Yohana mengakui bahwa upaya untuk menghapuskan kekerasan terhadap anak merupakan jalan panjang yang tidak mudah.
Namun, jalan terjal untuk menghapuskan kekerasan anak di Indonesia, kata dia, dapat lebih mudah diwujudkan dengan peran serta dan perhatian semua pihak.
Untuk mendorong upaya tersebut, Pemerintah Indonesia telah menerbitkan Undang-undang Nomor 35 Tahun 2014 tentang Perubahan atas UU Nomor 23 Tahun 2002 tentang Perlindungan Anak, UU tersebut menekankan hukuman tertinggi kepada pelaku kekerasan terhadap anak.

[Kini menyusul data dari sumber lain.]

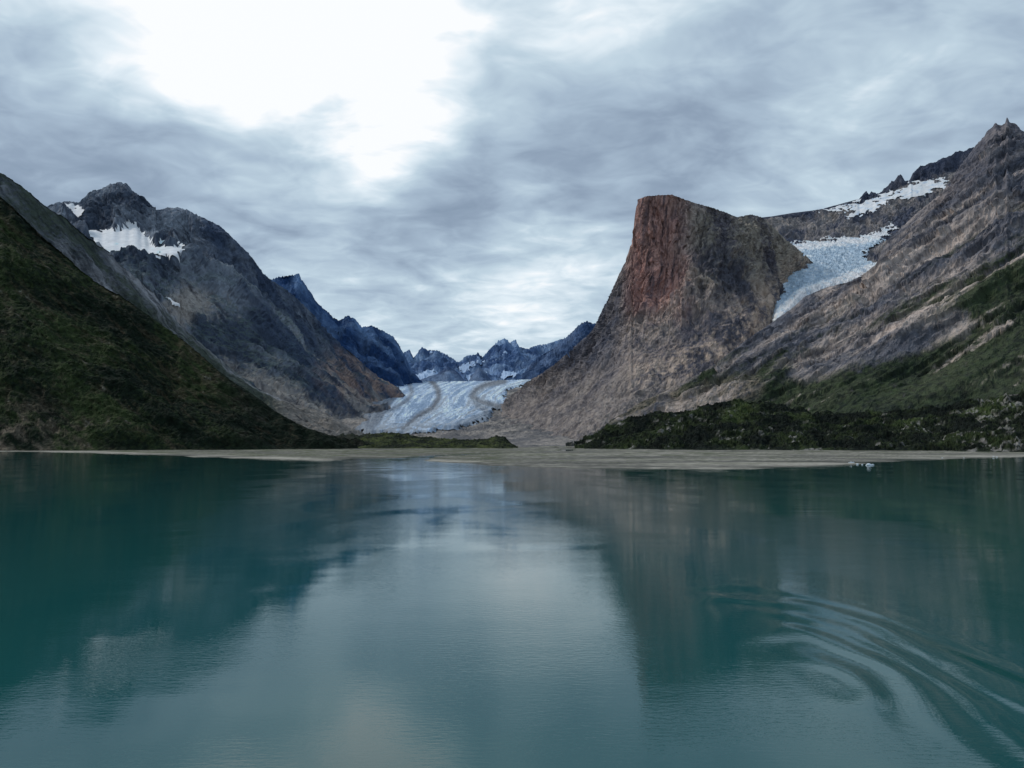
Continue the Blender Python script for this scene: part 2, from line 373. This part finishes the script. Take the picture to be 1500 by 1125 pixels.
col = mix(col, A(38,42,54), ss(.05, .4, n2)*.75)
col = mix(col, A(48,54,68), ss(3.9, 4.2, T)*.85)
add_mesh('rocky_ridge', P, col, M_rock)
wh = ss(.0, .3, n3*.6+n2*.3+ss(16, 4, dline(ub, vb, [(1163,358),(1262,348),(1312,333)]))*.7+ss(16, 3, dline(ub, vb, [(1290,395),(1230,420),(1180,436),(1140,470)]))*.9+.0)
gc = mix(A(134,150,162)+0*P, A(184,192,200), wh)
gc = mix(gc, A(104,118,128), ss(.05, .35, fbm(P, (35,160,160), 4, 3., .6))*.55)
add_mesh('hanging_glacier', P+N0*(12+9*fbm(P, (30,50,50), 4, 5., .6, True))[..., None], gc, M_ice, g, False)
add_mesh('snowfield', P+N0*9, mix(A(192,198,206)+0*P, A(158,166,176), ss(-.1, .3, nz2)), M_snow, s2, True)

# ================================================================== big right mountain slope
c = row_p([(800,660,3700),(850,645,3700),(880,624,3750),(940,588,3800),(1000,562,3850),(1050,532,3900),(1090,500,3950),(1120,480,4000),(1140,466,4050),(1160,452,4080),(1180,434,4100),(1210,421,4150),(1240,414,4200),(1265,402,4250),(1283,391,4300),(1290,372,4350),(1300,352,4400),(1318,336,4450),(1340,315,4500),(1362,297,4500),(1380,282,4500),(1390,268,4500),(1400,252,4500),(1410,238,4500),(1420,226,4500),(1430,212,4500),(1442,200,4480),(1450,190,4450),(1458,182,4450),(1466,184,4450),(1476,179,4450),(1488,181,4450),(1496,191,4450),(1510,198,4450),(1550,205,4400),(1650,160,4300),(1900,60,4200),(2100,20,4100)])
m = row_p([(800,662,3300),(850,652,3300),(940,612,3350),(1000,592,3400),(1100,552,3450),(1200,505,3500),(1300,455,3500),(1400,400,3500),(1500,350,3450),(1650,300,3400),(1900,250,3300),(2100,220,3200)])
b = [(800,2900,3), (1000,2800,5), (1300,2600,5), (1500,2400,5), (2100,2000,5)]
P, T = make_grid([b, m, c, back(c, 1300)], 830, 1950, 1.3, [180, 160, 20], 81)
P = smooth(P, 3)
N = normals(P)
k = (.4+.6*ss(.2, 1.3, T))[..., None]
P1, d = rocky(P, N, 38, 260, 31., shear=-.9, zst=1.8, Tc=2, T=T, slab=.9, macro=100, mL=750, keep=.2); P = P+(P1-P)*k
def dip(P):
    Q = P.copy(); Q[..., 2] = P[..., 2]-.62*P[..., 0]+.25*P[..., 1]; return Q
ld = steps(fbm(dip(P), (600,600,130), 4, 33., .5), 4)
P = P+N*(ld*65*ss(.1, .6, T)*ss(2.0, 1.8, T))[..., None]
jag(P, T, 2, 40, 11, .12)
P = fit_crest(P, T, c, 2, 7)
Nn = normals(P); u, v = proj(P)
n1 = fbm(P, (260,260,420), 5, 6., shear=-.9); n2 = fbm(P, (60,80,160), 5, 7., .6, shear=-.9); n3 = fbm(P, 22, 4, 8., .65)
nd = fbm(dip(P), (420,420,75), 5, 11., .6)
col = mix(A(84,84,90)+0*P, A(134,124,118), ss(-.25, .2, n1*.7+.6*nd+.3*n3))
col = mix(col, A(160,146,136), ss(.08, .32, nd+.25*n3+.3*n1)*.7)
col = mix(col, A(50,52,60), ss(.0, .3, -nd*.7+.5*n2+.25*n3-.05)*.75)
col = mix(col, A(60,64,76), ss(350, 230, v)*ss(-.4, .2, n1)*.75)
col = mix(col, A(36,38,46), np.maximum(cracks(P, (150,150,400), 65., .045, -.9), cracks(dip(P), (500,500,70), 66., .05))*.6)
line = np.interp(u, [830,950,1050,1150,1250,1350,1450,1520,1700,1950], [625,580,550,522,485,445,388,342,300,300])
vegf = ss(-45, 50, v-line+n1*130-nd*150+n3*30)
vegf = np.clip(vegf*ss(-.35, .05, n2*-1+.5*n3+.35*vegf), 0, 1)
vc = mix(A(20,28,19)+0*P, A(44,54,34), ss(-.3, .3, n3+n1*.6))
bare = ss(30, 12, dline(u+n3*20, v+n1*30, [(1180,545),(1260,510),(1330,490),(1400,480)]))
bare = np.maximum(bare, ss(.16, .32, nd+.3*n3)*.85)
vegf = vegf*(1-.9*bare)
col = mix(col, vc, vegf*.94)
col = mix(col, A(110,100,90), ss(26, 8, dline(u, v, [(900,600),(1000,585),(1100,565)]))*ss(-.3, .2, n3)*.7)
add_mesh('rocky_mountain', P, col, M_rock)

# near right scrub hills
c = row_p([(840,652,2900),(860,641,2900),(880,629,2900),(893,625,2900),(920,614,2900),(950,607,2880),(1000,602,2850),(1050,592,2820),(1080,587,2800),(1110,586,2780),(1150,595,2750),(1200,602,2700),(1260,604,2650),(1320,602,2600),(1380,596,2550),(1420,588,2500),(1470,580,2450),(1520,570,2400),(2000,540,2100)])
b = [(840,2700,0), (1000,2450,0), (1300,2250,0), (1500,2000,-1), (2000,1700,-1)]
P, T = make_grid([b, c, back(c, 300, 5)], 842, 1950, 1.3, [80, 16])
N = normals(P); P, d = rocky(P, N, 18, 100, 41., zst=1., T=T, slab=.8)
P = P+N*(fbm(P, 12, 3, 3., .6)*6*ss(0, .1, T))[..., None]
u, v = proj(P)
n1 = fbm(P, 110, 5, 6.); n2 = fbm(P, 35, 4, 7., .6); n3 = fbm(P, 10, 3, 8., .65)
col = mix(A(15,20,16)+0*P, A(36,44,24), ss(-.2, .35, n1+.5*n3))
col = mix(col, A(56,66,36), ss(.05, .35, n1+.3*n2)*ss(1000, 1150, u)*ss(640, 600, v)*.8)
col = mix(col, A(118,114,110), ss(.2, .4, n2+.35*n3+.15*ss(1350, 1450, u))*ss(.0, .2, n1+.1)*.8)
add_mesh('scrub_hills', P, col, M_veg)

# central grassy mounds
c = row_p([(370,656,3000),(400,643,3000),(450,642,3000),(520,641,3000),(545,636,3000),(560,634,3000),(585,634,3000),(600,637,3000),(640,642,3000),(690,644,3000),(715,643,3000),(728,638,3000),(738,640,3000),(748,648,3000),(762,658,3000)])
b = [(370,2700,0), (762,2700,0)]
P, T = make_grid([b, c, back(c, 250, 0)], 372, 760, 1.0, [36, 12])
N = normals(P); P, d = rocky(P, N, 7, 60, 43., zst=1., T=T)
P[..., 2] += fbm(P, 9, 2, 3.)*4*ss(0, .2, T)
n1 = fbm(P, 70, 4, 6.); n3 = fbm(P, 10, 3, 8., .6)
col = mix(A(20,26,16)+0*P, A(54,60,32), ss(-.2, .35, n1+.5*n3))
add_mesh('grassy_mounds', P, col, M_veg)

# ================================================================== valley floor moraine + glacier
rows = [[(300,3000,1), (1000,3000,1)],
        [(300,3500,6), (1000,3500,6)],
        row_p([(300,637,4300),(520,637,4300),(700,634,4300),(800,625,4300),(1000,620,4300)]),
        row_p([(300,606,5600),(480,604,5600),(600,603,5600),(700,604,5600),(800,603,5300),(1000,600,5300)]),
        row_p([(300,578,7400),(480,578,7400),(600,578,7400),(700,578,7400),(800,580,7400),(1000,580,7400)]),
        row_p([(300,562,9400),(560,562,9400),(700,561,9400),(780,558,9400),(1000,558,9400)]),
        row_p([(300,570,10500),(1000,570,10500)])]
P, T = make_grid(rows, 330, 960, 1.0, [24, 50, 80, 60, 40, 12])
P = smooth(P, 4); N = normals(P); Pb = P
ub, vb = proj(Pb); n2 = fbm(P, 70, 4, 7., .6); n3 = fbm(P, 22, 3, 8., .6)
wu = ub+n2*10+n3*4; wv = vb+n2*6
g = inpoly(wu, wv, [(575,556),(620,556),(700,556),(780,555),(790,560),(762,566),(744,573),(738,583),(750,593),(775,600),(797,606),(770,607),(742,602),(722,603),(722,611),(710,619),(692,624),(668,629),(640,634),(600,638),(560,638),(522,636),(520,629),(540,617),(520,607),(482,606),(490,597),(528,589),(560,580),(570,566)])
kg = soft(g, 10)
P, d = rocky(P, N, 7, 150, 51., zst=1.); P = Pb+(P-Pb)*(1+1.5*ss(1.2, 2.2, T)*(1-kg))[..., None]
u, v = proj(P)
n1 = fbm(P, 260, 5, 6.)
col = mix(A(78,77,78)+0*P, A(120,114,108), ss(-.25, .3, n1+.5*n3))
col = mix(col, A(54,56,56), ss(.1, .4, n2+.2*n3)*.7)
add_mesh('moraine', P, col, M_sand)
cen = np.interp(vb, [556,570,585,600,620,640], [690,655,632,622,600,580])
wid = np.interp(vb, [556,570,585,600,620,640], [110,95,100,110,90,70])
s = (ub-cen)/wid
def st(k, f, sd, o=4): return fbm(np.stack([s*60, vb*f, 0*ub], -1), k, o, sd, .65)
stripe = st(7, .10, 3., 5)
fine = st(3.2, .5, 5., 3)
gc = mix(A(110,130,152)+0*P, A(178,192,206), ss(-.2, .25, stripe+.5*fine+.02))
l1 = [(628,558),(636,566),(642,576),(643,588),(634,602),(612,616),(590,634)]
l2 = [(738,562),(712,567),(697,575),(692,585),(706,594),(735,601),(792,607)]
l3 = [(692,583),(698,596),(712,606),(712,618)]
l4 = [(600,566),(604,578),(596,592),(572,606),(548,624)]
uu = ub+n3*2+n2*2
dark = np.maximum.reduce([ss(8, .5, dline(uu, vb, l1)), ss(9, 1, dline(uu, vb, l2)), ss(9, 2, dline(uu, vb, l3))*.8, ss(6, 0, dline(uu, vb, l4))*.75])
dark = np.maximum(dark, ss(.02, .26, stripe)*.75)
edge = ss(610, 636, vb)*ss(-.4, .15, n2+stripe*.9+fine*.6)*.9
lf = np.interp(vb, [556,575,590,606,636], [565,570,576,580,560])
edge = np.maximum(edge, ss(14, -22, ub-lf+stripe*30)*.9)
rt = np.interp(vb, [556,575,590,606,636], [790,742,760,715,640])
edge = np.maximum(edge, ss(-14, 10, ub-rt+stripe*20)*.7*ss(600, 610, vb))
gc = mix(gc, A(76,79,84), np.clip(np.maximum(dark, edge), 0, 1)*.9)
hh = ss(.45, 1., kg)
add_mesh('valley_glacier', P+N*(1.5+22*hh+(9*fbm(P, 50, 4, 3., .6, True)*ss(2.0, 2.6, T)+3*n3)*hh)[..., None], gc, M_ice, g, False)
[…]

Selain itu, UU Nomor 11 Tahun 2012 tentang Sistem Peradilan Pidana Anak, dimana keadilan restoratif diterapkan dan juga Peraturan Pemerintah Nomor 5 Tahun 2014 tentang Gerakan Nasional Anti Kekerasan dan Seksual terhadap Anak (GN-AKSA).
Fungsi Keluarga Sementara itu Kepala Badan Kependudukan dan Keluarga Berencana Nasional (BKKBN) Surya Chandra Surapaty menambahkan orang tua berperan penting dalam melindungi anak-anak mereka dari tindak kekerasan dan kejahatan seksual terhadap anak.

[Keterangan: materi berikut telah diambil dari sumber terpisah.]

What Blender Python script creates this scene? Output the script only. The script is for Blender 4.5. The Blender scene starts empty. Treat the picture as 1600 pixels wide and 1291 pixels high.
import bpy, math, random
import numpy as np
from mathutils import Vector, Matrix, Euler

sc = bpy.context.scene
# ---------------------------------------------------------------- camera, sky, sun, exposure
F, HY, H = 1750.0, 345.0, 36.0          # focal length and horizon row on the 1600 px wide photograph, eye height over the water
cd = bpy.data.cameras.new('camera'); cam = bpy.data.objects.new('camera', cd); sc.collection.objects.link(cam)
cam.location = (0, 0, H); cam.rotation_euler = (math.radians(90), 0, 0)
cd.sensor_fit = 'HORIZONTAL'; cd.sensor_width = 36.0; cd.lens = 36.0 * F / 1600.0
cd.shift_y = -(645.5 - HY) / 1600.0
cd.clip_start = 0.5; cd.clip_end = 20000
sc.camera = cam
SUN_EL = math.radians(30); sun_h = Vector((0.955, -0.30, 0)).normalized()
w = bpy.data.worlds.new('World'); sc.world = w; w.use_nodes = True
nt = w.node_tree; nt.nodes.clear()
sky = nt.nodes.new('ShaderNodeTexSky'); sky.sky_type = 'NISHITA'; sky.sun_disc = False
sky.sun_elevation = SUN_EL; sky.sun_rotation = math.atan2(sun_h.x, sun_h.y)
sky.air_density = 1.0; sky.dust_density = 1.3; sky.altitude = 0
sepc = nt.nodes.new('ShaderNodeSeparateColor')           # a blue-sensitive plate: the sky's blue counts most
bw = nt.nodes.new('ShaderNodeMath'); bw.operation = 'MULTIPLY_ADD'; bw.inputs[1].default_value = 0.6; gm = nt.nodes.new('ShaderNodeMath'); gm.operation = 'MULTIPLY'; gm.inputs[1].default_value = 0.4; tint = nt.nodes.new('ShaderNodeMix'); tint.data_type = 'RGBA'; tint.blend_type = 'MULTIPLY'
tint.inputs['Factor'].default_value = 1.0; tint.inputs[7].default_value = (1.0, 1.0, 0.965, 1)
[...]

Terlebih, kata dia, banyak kasus kekerasan dan kejahatan terhadap anak yang pelakunya adalah orang dekat, atau orang yang dikenal.

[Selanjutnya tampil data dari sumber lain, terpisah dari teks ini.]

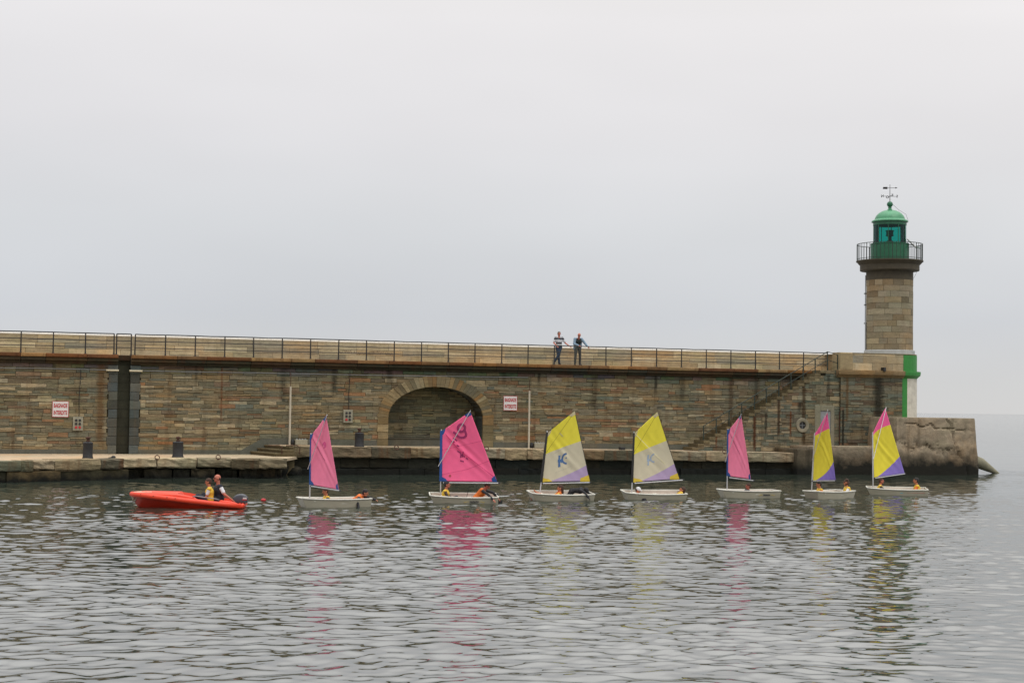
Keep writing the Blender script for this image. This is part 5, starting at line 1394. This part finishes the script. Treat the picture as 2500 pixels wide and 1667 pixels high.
# hull scroll: dark script between yellow flourishes
def scroll(o, x0, s=1.0, y=-.545, dark=(60, 60, 70)):
    dk = mat('hull_script_dark', dark, .6); ye = mat('hull_script_yellow', (206, 178, 70), .6)
    def yb(x): return -(.555+(.0)*x)
    P = MB(); rg = random.Random(2); x = x0
    for i in range(9):
        a = [(x+.03*s*q/5, 0, .17+.028*math.sin(q*1.8+i*2.1)*s) for q in range(6)]; P.tube([(p[0], hullside(p[0], p[2]), p[2]) for p in a], .0055, 5); x += .034*s
    P.tube([(x0+.31*s*q/6-.02, hullside(x0+.3*q/6, .128), .128+.004*math.sin(q)) for q in range(7)], .004, 5)
    P.build('hull_lettering', dk, o, org=(0, 0, 0))
    for sg, xb in ((-1, x0-.04), (1, x0+.35*s)):
        P = MB(); P.tube([(xb+sg*.16*q/6, hullside(xb+sg*.16*q/6, .16), .16+.02*math.sin(q*1.1)) for q in range(7)], .007, 5); P.build('hull_flourish', ye, o, org=(0, 0, 0))
def hullside(x, z):
    # approximate outer side of the hull at height z (near side)
    xs = [-1.15, -1.0, -.8, -.45, 0, .45, .8, 1.15]; bg = [.335, .395, .435, .51, .55, .555, .53, .475]; bc = [.20, .27, .33, .40, .44, .445, .42, .375]
    g_ = float(np.interp(x, xs, bg)); c_ = float(np.interp(x, xs, bc)); k = min(1, max(0, (z+.05)/.36)); return -(c_+(g_-c_)*k)-.016
scroll(o2, .18)
mb = MB(); mb.box(1.15, 1.2, -.01, .01, -.1, .38); mb.box(1.15, 1.35, -.008, .008, -.25, .15); rd = mb.build('rudder', M_black, o2, org=(0, 0, 0)); mb = MB(); mb.frust((1.2, 0, .36), .012, (.75, .05, .45), .012, 6); mb.build('tiller', M_black, rd, org=(0, 0, 0))
mb = MB(); mb.frust((.12, .2, .2), .01, (.22, .2, .62), .008, 6); mb.build('mainsheet_post', M_black, o2, org=(0, 0, 0))
# --- 3: yellow, cream and lilac
o3, P3 = dinghy(1367, 1222, 16, 2.3, heel=5, label='white dinghy whose yellow, cream and lilac sail has a bold blue emblem')
Ym = P3.y-.1
S = Sail((1320, 1200), Ym, 30, -1, (1336.5, 1056.5), (1322.5, 1176.5), (1403, 1003), (1440, 1174.5), .08, 3)
sl = rig(o3, ((1336, 1053), (1318, 1205)), Ym, S, S_cream, M_sleeveb, ((1323, 1180), (1440, 1177.5)), None, luff_w=.095)
corners(S, sl, M_gp, .11, (3, 2)); corners(S, sl, M_yp, .2, (0, 1))
ZZ = lambda p: S.z(1260, 980, 5.6, p)
S.patch('sail_emblem', [ZZ([(578, 738), (606, 732), (600, 800), (606, 890), (574, 898), (576, 830), (568, 828), (569, 795), (577, 790)]), ZZ([(598, 795), (625, 775), (640, 822), (625, 838), (600, 826)])], M_markb, sl)
S.strip('sail_emblem', ZZ([(690, 712), (668, 716), (648, 730), (636, 752), (630, 780), (632, 806), (644, 828), (664, 842), (690, 846)]), .07, M_markb, sl, .009)
S.patch('sail_emblem', [ZZ([(690, 756), (672, 768), (676, 776), (690, 782)])], M_markb, sl)
for q in range(7): S.strip('sail_text', [(.26+.055*q, .505+.01*q), (.26+.055*q+.04, .515+.01*q)], .012, M_markt, sl); S.strip('sail_text', [(.30+.055*q, .165+.012*q), (.30+.055*q+.04, .17+.012*q)], .012, M_markt, sl)
S.strip('sail_seam_and_fold_shade', [(.0, .57), (.9, .97)], .012, M_seamy, sl, .004)
S.strip('sail_seam_and_fold_shade', [(.45, .83), (.55, .74)], .03, M_gp, sl)
E_ = [(0, 0), (1, 0), (1, 1), (0, 1)]
S.strip('edge_tape', [(1, i/12) for i in range(13)], .022, M_sleeveb, sl, .002); S.strip('edge_tape', [(0, 0), (.5, 0), (1, 0)], .025, M_sleeveb, sl, .002); S.strip('edge_tape', [(0, 1), (.5, 1), (1, 1)], .012, M_sleeveb, sl, .002)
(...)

Karena itu, pengawasan oleh orang tua menjadi sangat penting dan harus terus ditingkatkan.
Orang tua, kata dia, perlu menerapkan delapan fungsi keluarga dalam kehidupan sehari-hari.
Delapan fungsi keluarga itu adalah fungsi keagamaan yaitu menanamkan nilai agama khususnya pada anak-anak.
Selain itu, fungsi sosial budaya dengan membina sosialisasi pada anak dan membentuk norma-norma tingkah laku sesuai dengan tingkat perkembangan anak.
Kemudian, fungsi cinta kasih yang diberikan dalam bentuk memberikan kasih sayang dan rasa aman, serta saling memberikan perhatian diantara anggota keluarga.
“Ada juga fungsi perlindungan yakni melindungi anak dari tindakan-tindakan yang tidak baik, sehingga anggota keluarga merasa terlindung dan merasa aman,” katanya.
Selanjutnya fungsi reproduksi berupa pemberian pemahaman mengenai keberlangsungan keturunan. Fungsi sosialisasi dan pendidikan yang merupakan fungsi dalam keluarga yang dilakukan dengan cara mendidik anak sesuai dengan tingkat perkembangannya serta menyekolahkan anak.
Selain itu, fungsi ekonomi yaitu pemahaman penggunaan penghasilan keluarga untuk memenuhi kebutuhan keluarga dan menabung untuk memenuhi kebutuhan keluarga di masa datang.
Terakhir fungsi pembinaan lingkungan untuk menciptakan kehidupan yang harmonis dengan lingkungan masyarakat sekitar dan alam.